The Rise of Mysore

Under rulers of the Vadiyar dynasty, such as Kanthirava Narasaraja and Chikka Deva Raja Mysore emerged as an important state. However, Mysore was a landlocked kingdom and dependent on trade and military supplies brought through the ports of the Indian east coast.

As these ports came increasingly under European control, Mysore’s vulnerability increased. From the 1760s, steps were taken to change this situation. A cavalry commander of migrant origin, Haidar Ali, assumed effective power in the kingdom in 1761, reducing the Vadiyars to figureheads and displacing the powerful Kalale family of ministers.

First Haidar and then, after 1782, his son, Tipu Sultan, made attempts to consolidate Mysore and make it a kingdom with access to not one but both coasts of peninsular India. Against the Kodavas, the inhabitants of the upland kingdom of Kodagu (Coorg), they were relatively successful. Coastal Karnataka and northern Kerala came under their sway, enabling Tipu to open diplomatic and commercial relations on his own account with the Middle East.

Tipu’s ambitions apparently greatly exceeded those of his father, and he strove actively to escape the all - pervasive shadow of Mughal suzerainty. However, the problem with the Mysore of Haidar and Tipu was their inability to build an internal consensus. Their dependence on migrants and mercenaries, for both military and fiscal expertise, was considerable, and they were always resisted by local chiefs, the so called Poligars.
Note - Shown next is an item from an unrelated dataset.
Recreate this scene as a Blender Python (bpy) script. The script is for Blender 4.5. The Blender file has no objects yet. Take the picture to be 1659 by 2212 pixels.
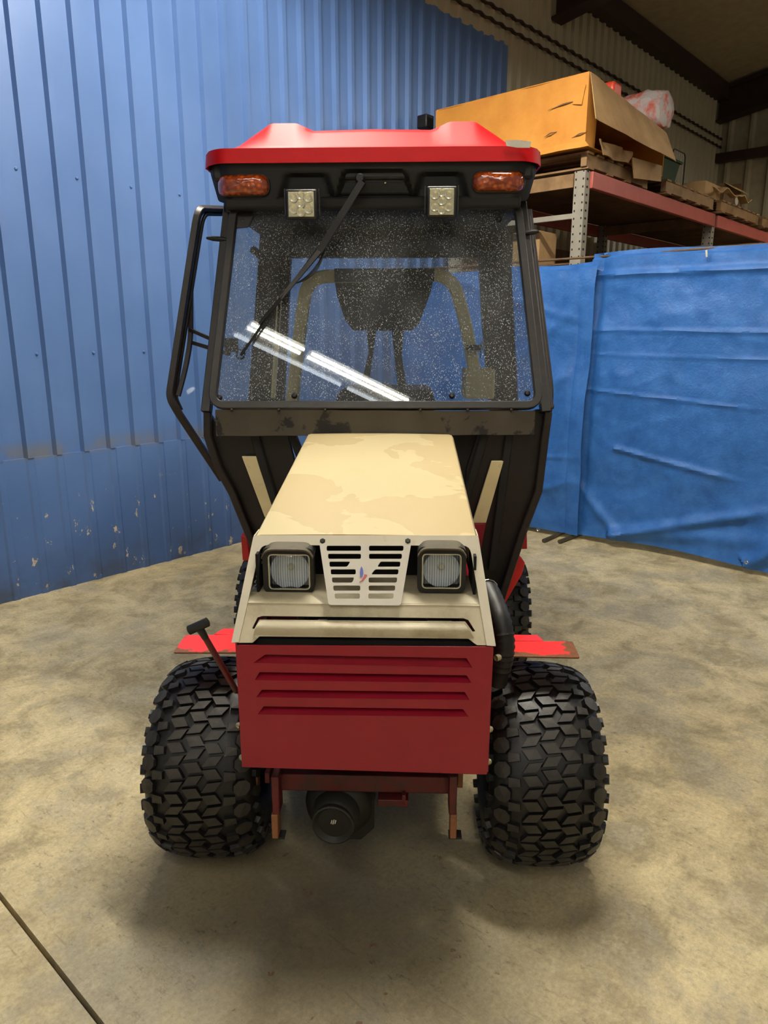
import bpy, math, random
from mathutils import Vector, Matrix, noise
random.seed(7)
R = math.radians
SC = bpy.context.scene
COL = SC.collection

# ------------------------------------------------------------------ camera
F, CX, CY, CAMZ = 1560.0, 829.5, 1106.0, 1.48
PIT = math.atan(386 / F)
cam = bpy.data.cameras.new('camera')
cam.sensor_fit = 'VERTICAL'
cam.sensor_height = 24.0
cam.sensor_width = 18.0
cam.lens = 24.0 * F / 2212.0
cam.clip_start = 0.05
camo = bpy.data.objects.new('camera', cam)
COL.objects.link(camo)
camo.location = (0, 0, CAMZ)
camo.rotation_euler = (math.pi / 2 - PIT, 0, 0)
SC.camera = camo

# ------------------------------------------------------------------ world, exposure
w = bpy.data.worlds.new('world')
SC.world = w
w.use_nodes = True
w.node_tree.nodes['Background'].inputs[0].default_value = (1.0, 0.9, 0.76, 1)
w.node_tree.nodes['Background'].inputs[1].default_value = 0.26
SC.view_settings.view_transform = 'Standard'
SC.view_settings.look = 'None'
SC.view_settings.gamma = 1
SC.view_settings.use_curve_mapping = False
SC.view_settings.exposure = 0.16

LAMP_Z = 4.15
# rows of strip lamps hung over the shop: (A, B of the first end, tube lengths, strength)
LAMP_ROWS = [(-1.32, 0.80, (0.58, 1.22, 1.22, 1.22), 47.0), (-1.52, 0.85, (1.22, 1.22), 9.0), (2.17, 3.20, (1.22, 1.22), 330.0), (-4.8, 2.0, (1.22,) * 4, 30.0), (8.6, 0.7, (1.22,) * 3, 75.0)]  # dim row added for the ghost reflection; rearmost and far-end rows added as fill

# ------------------------------------------------------------------ frames
TH = R(42)
def ray(x, y):
    u = (x - CX) / F
    v = -(y - CY) / F
    c, s = math.cos(PIT), math.sin(PIT)
    return Vector((u, c + v * s, -s + v * c))
def hit(x, y, n, c):
    r = ray(x, y)
    n = Vector(n)
    t = (c - n.z * CAMZ) / n.dot(r)
    return Vector((0, 0, CAMZ)) + r * t
AX = Vector((math.sin(TH), math.cos(TH), 0))
BX = Vector((-math.cos(TH), math.sin(TH), 0))
def rm(p):
    """world point -> room frame (along wall, towards wall, up)"""
    return Vector((p.dot(AX), p.dot(BX), p.z))
def RA(x, y, a): return rm(hit(x, y, AX, a))
def RB(x, y, b): return rm(hit(x, y, BX, b))
def RZ(x, y, z): return rm(hit(x, y, (0, 0, 1), z))
ROOM_ROT = math.pi / 2 - TH
def world(a, b, z): return AX * a + BX * b + Vector((0, 0, z))

TY = R(2)
LU = Vector((math.cos(TY), -math.sin(TY), 0))
LV = Vector((math.sin(TY), math.cos(TY), 0))
TO = Vector((-0.048, 1.55, 0))
def T(x, y, a, b=0.0):
    """pixel ray met with the plane v = a + b z of the tractor's own frame"""
    n = LV - Vector((0, 0, b))
    p = hit(x, y, n, a + TO.dot(LV)) - TO
    return Vector((p.dot(LU), p.dot(LV), p.z))
def TZ(x, y, z):
    p = hit(x, y, (0, 0, 1), z) - TO
    return Vector((p.dot(LU), p.dot(LV), p.z))

# ------------------------------------------------------------------ materials
def s2l(c):
    return tuple(((v / 255) / 12.92 if v / 255 <= 0.04045 else ((v / 255 + 0.055) / 1.055) ** 2.4) for v in c) + (1,)
class NT:
    def __init__(s, name):
        s.m = bpy.data.materials.new(name)
        s.m.use_nodes = True
        s.t = s.m.node_tree
        s.t.nodes.clear()
        s.out = s.n('ShaderNodeOutputMaterial')
        s.b = s.n('ShaderNodeBsdfPrincipled')
        s.l(s.b.outputs[0], s.out.inputs[0])
        s.tc = s.n('ShaderNodeTexCoord').outputs['Object']
    def n(s, t, **k):
        nd = s.t.nodes.new(t)
        for a, v in k.items():
            setattr(nd, a, v)
        return nd
    def l(s, a, b): s.t.links.new(a, b)
    def mapping(s, scale=(1, 1, 1), rot=(0, 0, 0), loc=(0, 0, 0)):
        m = s.n('ShaderNodeMapping')
        m.inputs['Scale'].default_value = scale
        m.inputs['Rotation'].default_value = rot
        m.inputs['Location'].default_value = loc
        s.l(s.tc, m.inputs[0])
        return m.outputs[0]
    def noise(s, sc, det=4, rough=0.6, vec=None, dist=0.0):
        n = s.n('ShaderNodeTexNoise')
        n.inputs['Scale'].default_value = sc
        n.inputs['Detail'].default_value = det
        n.inputs['Roughness'].default_value = rough
        n.inputs['Distortion'].default_value = dist
        s.l(vec if vec else s.tc, n.inputs['Vector'])
        return n.outputs['Fac']
    def voro(s, sc, vec=None, feat='F1'):
        n = s.n('ShaderNodeTexVoronoi', feature=feat)
        n.inputs['Scale'].default_value = sc
        s.l(vec if vec else s.tc, n.inputs['Vector'])
        return n.outputs['Distance']
    def ramp(s, fac, stops):
        r = s.n('ShaderNodeValToRGB')
        e = r.color_ramp.elements
        while len(e) < len(stops):
            e.new(0.5)
        for i, (p, c) in enumerate(stops):
            e[i].position = p
            e[i].color = (c, c, c, 1) if isinstance(c, (int, float)) else c
        s.l(fac, r.inputs[0])
        return r.outputs[0]
    def mix(s, fac, a, b, mode='MIX'):
        m = s.n('ShaderNodeMix', data_type='RGBA', blend_type=mode)
        for i, v in ((0, fac), (6, a), (7, b)):
            if isinstance(v, (int, float)):
                m.inputs[i].default_value = v if i == 0 else (v, v, v, 1)
            elif isinstance(v, tuple):
                m.inputs[i].default_value = v
            else:
                s.l(v, m.inputs[i])
        return m.outputs[2]
    def math(s, op, a, b=0.0, clamp=False):
        m = s.n('ShaderNodeMath', operation=op, use_clamp=clamp)
        for i, v in enumerate((a, b)):
            if isinstance(v, (int, float)):
                m.inputs[i].default_value = v
            else:
                s.l(v, m.inputs[i])
        return m.outputs[0]
    def xyz(s):
        n = s.n('ShaderNodeSeparateXYZ')
        s.l(s.tc, n.inputs[0])
        return n.outputs
    def set(s, col=None, rough=None, metal=None, spec=None, bump=None, bs=0.3, bd=0.01, coat=None):
        for nm, v in (('Base Color', col), ('Roughness', rough), ('Metallic', metal), ('Specular IOR Level', spec), ('Coat Weight', coat)):
            if v is None:
                continue
            if isinstance(v, (int, float, tuple)):
                s.b.inputs[nm].default_value = v
            else:
                s.l(v, s.b.inputs[nm])
        if bump is not None:
            b = s.n('ShaderNodeBump')
            b.inputs['Strength'].default_value = bs
            b.inputs['Distance'].default_value = bd
            s.l(bump, b.inputs['Height'])
            s.l(b.outputs[0], s.b.inputs['Normal'])
        return s.m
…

More crucial was the fact that by the 1770s Mysore faced a formidable military adversary in the form of the English East India Company, which did not allow it any breathing room. It was the English who denied Mysore access to the relatively rich agricultural lands and ports of the Coromandel coastal plain in eastern India. Tipu was also finally killed in 1799 by the English forces.